FL: Do you think the 100-year delay changes how authors write? What have they shared about it?
ABH: We don’t really know—that’s part of the premise. The manuscripts remain unread, even by us, so we can’t say for certain how the 100-year delay influences their writing. But from conversations with the authors, we’ve gotten glimpses. Many authors say it removes pressure to be timely or relevant. Some feel a sense of timelessness in their writing, others feel a deeper connection to future readers. There’s a stillness to it, a slowing down. Several have described it as the most emotional and intimate writing they’ve ever done. Some have said the distance frees them from the pressure to respond to the present or to please critics. Others have shared that they feel able to write more honestly or personally, almost like they’re composing a letter to the future. For some, it seems to be a deeply emotional process; for others, it’s playful or conceptual. There’s no single way to approach it.

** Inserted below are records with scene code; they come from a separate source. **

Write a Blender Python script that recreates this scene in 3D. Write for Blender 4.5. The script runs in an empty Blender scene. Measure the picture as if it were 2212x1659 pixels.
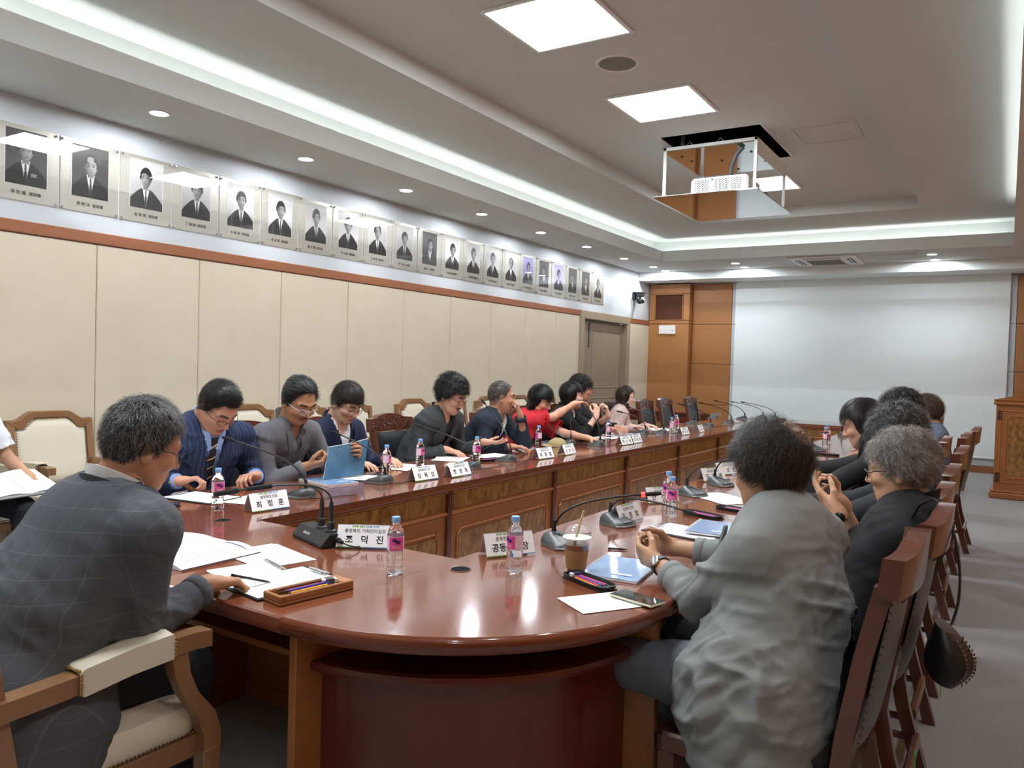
import bpy, math, random
import numpy as np
from mathutils import Matrix, Vector
C = bpy.context.scene.collection
SC = bpy.context.scene
PI = math.pi
# ---------------------------------------------------------------- camera, world, exposure
def cam_axes(yaw, pitch, roll):
    f = np.array([-math.sin(yaw)*math.cos(pitch), math.cos(yaw)*math.cos(pitch), math.sin(pitch)])
    r = np.array([math.cos(yaw), math.sin(yaw), 0.0]); u = np.cross(r, f)
    return math.cos(roll)*r+math.sin(roll)*u, -math.sin(roll)*r+math.cos(roll)*u, f
cr, cu, cf = cam_axes(math.radians(32.2268), math.radians(-1.479), math.radians(1.6933))
cd = bpy.data.cameras.new('camera'); cam = bpy.data.objects.new('camera', cd); C.objects.link(cam)
cd.sensor_width = 36.0; cd.lens = 1696.2/2212*36; cd.clip_start = 0.05; cd.clip_end = 60
m4 = Matrix(((cr[0], cu[0], -cf[0], 0), (cr[1], cu[1], -cf[1], 0), (cr[2], cu[2], -cf[2], 1.45), (0, 0, 0, 1)))
cam.matrix_world = m4
SC.camera = cam
w = bpy.data.worlds.new('world'); SC.world = w; w.use_nodes = True
w.node_tree.nodes['Background'].inputs[0].default_value = (0.9, 0.95, 1, 1)
w.node_tree.nodes['Background'].inputs[1].default_value = 0.3
SC.view_settings.view_transform = 'Standard'; SC.view_settings.look = 'None'
SC.view_settings.gamma = 1.0; SC.view_settings.use_curve_mapping = False
SC.view_settings.exposure = 0.95
LP = 23.0      # ceiling panel strength
LD = 220.0      # downlight strength
LC = 8.0       # cove strip strength
# ---------------------------------------------------------------- materials
def lin(c):
    if isinstance(c, str):
        c = [int(c[i:i+2], 16)/255 for i in (0, 2, 4)]
    return tuple((x/12.92 if x <= .04045 else ((x+.055)/1.055)**2.4) for x in c[:3])+(1.0,)
MATS = {}
def mat(name, col, rough=.6, metal=0, coat=0, noise=0, nscale=20, nstretch=(1, 1, 1), col2=None, bump=0, bscale=200, emit=0, alpha=None, trans=0, ior=1.45, spec=.5, vcol=None, sheen=0, detail=4, bstretch=None):
    if name in MATS: return MATS[name]
    m = bpy.data.materials.new(name); m.use_nodes = True; MATS[name] = m
    nt = m.node_tree; b = nt.nodes['Principled BSDF']
    b.inputs['Base Color'].default_value = lin(col); b.inputs['Roughness'].default_value = rough
    b.inputs['Metallic'].default_value = metal; b.inputs['Coat Weight'].default_value = coat
    b.inputs['Coat Roughness'].default_value = .08
    b.inputs['IOR'].default_value = ior; b.inputs['Transmission Weight'].default_value = trans
    b.inputs['Specular IOR Level'].default_value = spec
    if sheen: b.inputs['Sheen Weight'].default_value = sheen
    if emit:
        b.inputs['Emission Color'].default_value = lin(col); b.inputs['Emission Strength'].default_value = emit
    tc = None
    if noise or bump:
        tc = nt.nodes.new('ShaderNodeTexCoord')
    if noise:
        mp = nt.nodes.new('ShaderNodeMapping'); mp.inputs['Scale'].default_value = nstretch
        nt.links.new(tc.outputs['Object'], mp.inputs['Vector'])
        n = nt.nodes.new('ShaderNodeTexNoise'); n.inputs['Scale'].default_value = nscale; n.inputs['Detail'].default_value = detail
        n.inputs['Roughness'].default_value = .6
        nt.links.new(mp.outputs[0], n.inputs['Vector'])
        cr_ = nt.nodes.new('ShaderNodeValToRGB')
        cr_.color_ramp.elements[0].position = .5-noise; cr_.color_ramp.elements[1].position = .5+noise
        cr_.color_ramp.elements[0].color = lin(col2 if col2 else col); cr_.color_ramp.elements[1].color = lin(col)
        nt.links.new(n.outputs['Fac'], cr_.inputs[0]); nt.links.new(cr_.outputs[0], b.inputs['Base Color'])
    if vcol:
        a = nt.nodes.new('ShaderNodeVertexColor'); a.layer_name = vcol
        nt.links.new(a.outputs['Color'], b.inputs['Base Color'])
    if bump:
        n2 = nt.nodes.new('ShaderNodeTexNoise'); n2.inputs['Scale'].default_value = bscale; n2.inputs['Detail'].default_value = 3
        if bstretch:
            mp2 = nt.nodes.new('ShaderNodeMapping'); mp2.inputs['Scale'].default_value = bstretch
            nt.links.new(tc.outputs['Object'], mp2.inputs['Vector']); nt.links.new(mp2.outputs[0], n2.inputs['Vector'])
        else:
            nt.links.new(tc.outputs['Object'], n2.inputs['Vector'])
        bp = nt.nodes.new('ShaderNodeBump'); bp.inputs['Strength'].default_value = bump; bp.inputs['Distance'].default_value = .01
        nt.links.new(n2.outputs['Fac'], bp.inputs['Height']); nt.links.new(bp.outputs[0], b.inputs['Normal'])
    return m
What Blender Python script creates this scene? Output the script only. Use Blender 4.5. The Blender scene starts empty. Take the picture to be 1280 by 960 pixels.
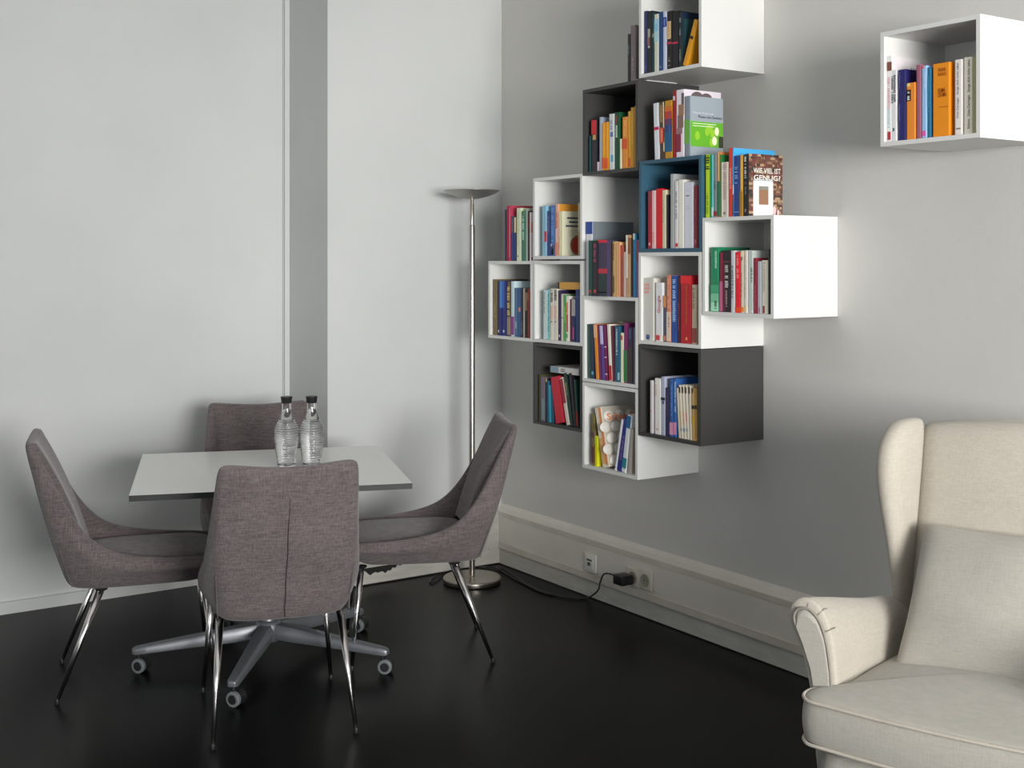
import bpy, bmesh, math, random
from mathutils import Vector, Matrix
random.seed(7)
PI = math.pi
C = bpy.context.scene.collection
# ---------------------------------------------------------------- camera calibration (1280x960)
F, CX, CY, TH, H = 1529.15, 640.0, 325.9, 0.592, 1.4955
SN, CS = math.sin(TH), math.cos(TH)
W = 3.35            # right wall plane
FR = W - 0.3174     # front plane of the wall cubes
YB, YC = 5.505, 5.075   # recessed back wall, projecting corner block
XC = 2.404           # left side of the corner block
HC = 3.1            # ceiling
def LD(l, d, z=0.0): return Vector((l*CS + d*SN, -l*SN + d*CS, z))
def onX(px, py, X):
    l = (px-CX)/F; d = X/(l*CS+SN)
    return d*(-l*SN+CS), H-(py-CY)/F*d
def onZ(px, py, z=0.0):
    d = F*(H-z)/(py-CY); return LD((px-CX)/F*d, d, z)

# ---------------------------------------------------------------- materials
_m = {}
def lin(c): return tuple(((v/255)/12.92 if v/255 <= .04045 else ((v/255+.055)/1.055)**2.4) for v in c)
def mat(name, rgb, rough=.6, metal=0, spec=.5, build=None, **kw):
    if name in _m: return _m[name]
    m = bpy.data.materials.new(name); m.use_nodes = True
    b = m.node_tree.nodes['Principled BSDF']
    b.inputs['Base Color'].default_value = (*rgb, 1)
    b.inputs['Roughness'].default_value = rough; b.inputs['Metallic'].default_value = metal
    b.inputs['Specular IOR Level'].default_value = spec
    for k, v in kw.items(): b.inputs[k.replace('_', ' ')].default_value = v
    if build: build(m.node_tree, b)
    _m[name] = m; return m
def mottled(a, c, scale, bump=0, bscale=200, detail=4, stretch=(1,1,1)):
    def f(nt, b):
        N, L = nt.nodes, nt.links
        tc = N.new('ShaderNodeTexCoord'); mp = N.new('ShaderNodeMapping'); mp.inputs['Scale'].default_value = stretch
        L.new(tc.outputs['Object'], mp.inputs['Vector'])
        n = N.new('ShaderNodeTexNoise'); n.inputs['Scale'].default_value = scale; n.inputs['Detail'].default_value = detail
        L.new(mp.outputs[0], n.inputs['Vector'])
        r = N.new('ShaderNodeValToRGB'); r.color_ramp.elements[0].position = .3; r.color_ramp.elements[1].position = .7
        r.color_ramp.elements[0].color = (*a, 1); r.color_ramp.elements[1].color = (*c, 1)
        L.new(n.outputs['Fac'], r.inputs['Fac']); L.new(r.outputs['Color'], b.inputs['Base Color'])
        if bump:
            n2 = N.new('ShaderNodeTexNoise'); n2.inputs['Scale'].default_value = bscale; n2.inputs['Detail'].default_value = 3
            L.new(tc.outputs['Object'], n2.inputs['Vector'])
            bm = N.new('ShaderNodeBump'); bm.inputs['Strength'].default_value = bump; bm.inputs['Distance'].default_value = .002
            L.new(n2.outputs['Fac'], bm.inputs['Height']); L.new(bm.outputs['Normal'], b.inputs['Normal'])
    return f
def weave(a, c, sc=1.0, contrast=(.36,.64)):
    """slubby cross-woven cloth: two long stretched noises (warp and weft) and a fine grain"""
    def f(nt, b):
        N, L = nt.nodes, nt.links
        tc = N.new('ShaderNodeTexCoord'); outs = []
        for st in ((400, 400, 34), (40, 40, 400)):
            mp = N.new('ShaderNodeMapping'); mp.inputs['Scale'].default_value = tuple(v*sc*.55 for v in st)
            n = N.new('ShaderNodeTexNoise'); n.inputs['Scale'].default_value = 1; n.inputs['Detail'].default_value = 2.5
            L.new(tc.outputs['Object'], mp.inputs['Vector']); L.new(mp.outputs[0], n.inputs['Vector']); outs.append(n.outputs['Fac'])
        big = N.new('ShaderNodeTexNoise'); big.inputs['Scale'].default_value = 9
        L.new(tc.outputs['Object'], big.inputs['Vector'])
        ad = N.new('ShaderNodeMath'); ad.operation = 'ADD'; L.new(outs[0], ad.inputs[0]); L.new(outs[1], ad.inputs[1])
        ml = N.new('ShaderNodeMath'); ml.operation = 'MULTIPLY_ADD'; ml.inputs[1].default_value = .42; L.new(ad.outputs[0], ml.inputs[0])
        m3 = N.new('ShaderNodeMath'); m3.operation = 'MULTIPLY'; m3.inputs[1].default_value = .16
        L.new(big.outputs['Fac'], m3.inputs[0]); L.new(m3.outputs[0], ml.inputs[2])
        r = N.new('ShaderNodeValToRGB'); r.color_ramp.elements[0].position = contrast[0]; r.color_ramp.elements[1].position = contrast[1]
        r.color_ramp.elements[0].color = (*a, 1); r.color_ramp.elements[1].color = (*c, 1)
        L.new(ml.outputs[0], r.inputs['Fac']); L.new(r.outputs['Color'], b.inputs['Base Color'])
        bm = N.new('ShaderNodeBump'); bm.inputs['Strength'].default_value = .35; bm.inputs['Distance'].default_value = .001
        L.new(ml.outputs[0], bm.inputs['Height']); L.new(bm.outputs['Normal'], b.inputs['Normal'])
    return f
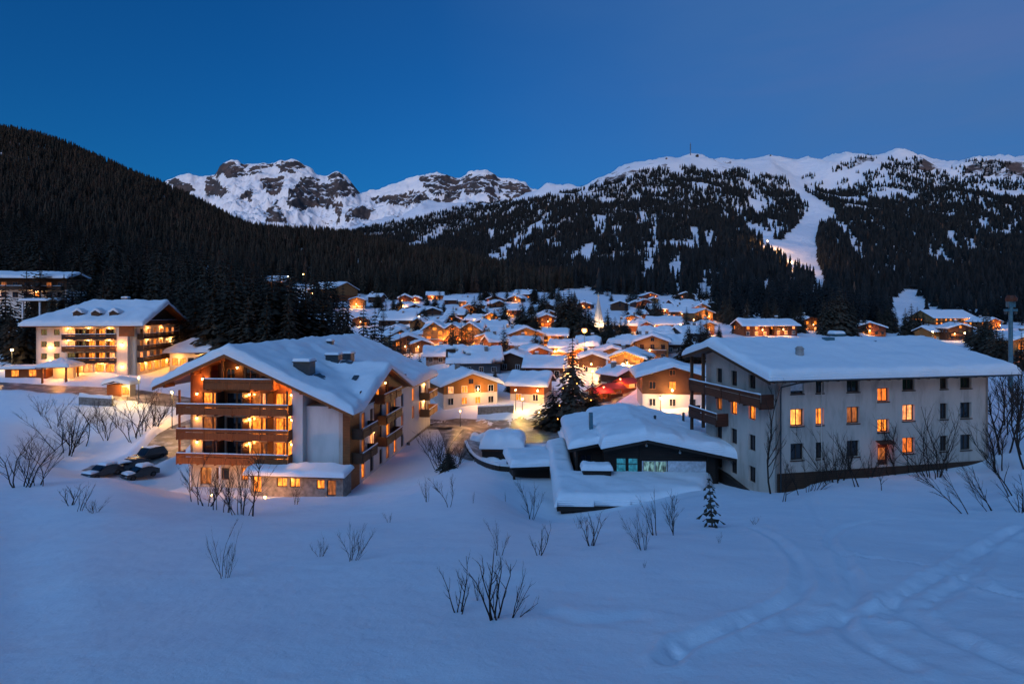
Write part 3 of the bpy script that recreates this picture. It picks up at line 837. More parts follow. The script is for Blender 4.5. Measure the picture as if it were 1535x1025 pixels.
# ------------------------------------------------------------------ building kit
def facade(origin, ang):
    """u along the wall, v into it, z up"""
    return Matrix.Translation(Vector(origin)) @ Matrix.Rotation(ang, 4, 'Z')
FRONT, RIGHT, LEFT = 0.0, R(90), R(-90)
def wall(parent, xf, u0, u1, z0, z1, holes, mat, name='wall', depth=.22, back=.3, top=None):
    """a wall sheet with real openings; top(u) lets the upper edge follow a roof"""
    mb = MB()
    us = sorted(set([u0, u1]+[h[0] for h in holes]+[h[1] for h in holes]+([] if top is None else [q for q in top[1] if u0 < q < u1])))
    zs = sorted(set([z0, z1]+[h[2] for h in holes]+[h[3] for h in holes]))
    for i in range(len(us)-1):
        for j in range(len(zs)-1):
            a, b, c, d = us[i], us[i+1], zs[j], zs[j+1]
            if any(h[0] <= a+1e-6 and h[1] >= b-1e-6 and h[2] <= c+1e-6 and h[3] >= d-1e-6 for h in holes): continue
            da, db, = d, d
            if top is not None and j == len(zs)-2: da, db = top[0](a), top[0](b)
            mb.quad((a, 0, c), (b, 0, c), (b, 0, db), (a, 0, da))
    for h in holes:
        a, b, c, d = h[:4]
        mb.quad((a, 0, c), (a, 0, d), (a, depth, d), (a, depth, c)); mb.quad((b, 0, c), (b, depth, c), (b, depth, d), (b, 0, d))
        mb.quad((a, 0, d), (b, 0, d), (b, depth, d), (a, depth, d)); mb.quad((a, 0, c), (a, depth, c), (b, depth, c), (b, 0, c))
    # side returns and back, so that it has body
    t0 = z1 if top is None else top[0](u0); t1 = z1 if top is None else top[0](u1)
    mb.quad((u0, 0, z0), (u0, 0, t0), (u0, back, t0), (u0, back, z0)); mb.quad((u1, 0, z0), (u1, back, z0), (u1, back, t1), (u1, 0, t1))
    return mb.build(name, mat, parent, xf=xf)
def window(parent, xf, u0, u1, z0, z1, depth=.2, pane='glass', frame='frame_wood', bars=1, fw=.07, cross=False, label=None):
    mb = MB(); y0, y1 = depth-.09, depth
    e = .004
    a, b, c, d = u0+e, u1-e, z0+e, z1-e
    mb.box(a, a+fw, y0, y1, c, d); mb.box(b-fw, b, y0, y1, c, d)
    mb.box(a+fw, b-fw, y0, y1, d-fw, d); mb.box(a+fw, b-fw, y0, y1, c, c+fw)
    for k in range(bars):
        q = a+(b-a)*(k+1)/(bars+1)
        mb.box(q-fw*.45, q+fw*.45, y0+.005, y1, c+fw, d-fw)
    if cross: mb.box(a+fw, b-fw, y0+.01, y1, (c*.4+d*.6)-.03, (c*.4+d*.6)+.03)
    o = mb.build('window', M[frame], parent, xf=xf)
    if label: o['label'] = label
    mb = MB(); mb.box(a+fw*.5, b-fw*.5, y1-.04, y1-.015, c+fw*.5, d-fw*.5)
    mb.build('pane', M[pane], o, xf=xf)
    return o
RAIL = {'wood': 'wood_v'}
def balcony(parent, xf, u0, u1, z, depth, mat='wood', rail=1.02, slab=.16, gaps=(), sides=True, snow=True, label=None):
    mb = MB(); mb.box(u0, u1, -depth, -.003, z-slab, z)
    for u in axis(u0+.3, u1-.3, 2.2, rim=False): mb.box(u-.06, u+.06, -depth+.05, -.01, z-slab-.16, z-slab-.003)
    o = mb.build('balcony', M[mat], parent, xf=xf)
    if label: o['label'] = label
    mb = MB()
    n = max(1, int(round((u1-u0)/3.0)))
    for i in range(n):
        a, b = u0+(u1-u0)*i/n, u0+(u1-u0)*(i+1)/n
        mb.box(a+.02, b-.02, -depth-.045, -depth-.003, z-.16, z+rail*.60)
        mb.box(a+.02, b-.02, -depth-.035, -depth-.003, z+rail*.66, z+rail-.08)
        mb.box(a-.02, a+.09, -depth-.10, -depth-.047, z-.24, z+rail-.08)
    mb.box(u0-.05, u1+.05, -depth-.09, -depth+.05, z+rail-.077, z+rail)
    if sides:
        mb.box(u0-.045, u0-.003, -depth+.052, -.01, z-.22, z+rail-.003); mb.box(u1+.003, u1+.045, -depth+.052, -.01, z-.22, z+rail-.003)
    mb.build('railing', M[RAIL.get(mat, mat)], o, xf=xf)
    if snow:
        zf = lambda X, Y: np.full_like(X, z+rail+.004)
        s = snow_sheet('snow_strip', zf, axis(u0-.05, u1+.05, .5), np.array([-depth-.08, -depth-.05, -depth-.02, -depth+.01, -depth+.04]), .10, o, seed=u0+z, rim=.05, lump=.6)
        s.data.transform(xf)
    return o
def point(loc, power, c=(1.0, .50, .16), radius=.12, parent=None):
    l = bpy.data.lights.new('lamp_light', 'POINT'); l.energy = power; l.color = c; l.shadow_soft_size = radius
    o = bpy.data.objects.new('lamp_light', l); col.objects.link(o); o.location = loc
    if parent: o.parent = parent
    return o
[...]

What’s also interesting is that this experience is still evolving. As the years go by, some of the authors will still be alive when the manuscripts are finally opened. That gives the project a kind of living feedback loop. Their reflections may continue to shift over time, which means our understanding of what this delay means, for writing, for memory, for legacy, is still growing. It's not fixed. Like the forest, it’s alive and unfolding.
FL: What might this project teach other long-term cultural preservation efforts?
ABH: That preserving culture isn’t only about keeping objects safe, it’s about maintaining relationships over time. It’s about trust, imagination, and care. Future Library shows that when we create space for slowness, mystery, and meaning, people respond—not with indifference, but with deep engagement. This project reminds us that long-term thinking doesn’t have to be abstract or technical. It can be emotional, relational, even tender. And maybe that’s what cultural preservation really is: not just protecting the past, but nurturing something fragile and valuable for the future, with no guarantee, but with great belief.
Thank you so much, Anne, for this amazing conversation and for creating such a fascinating project!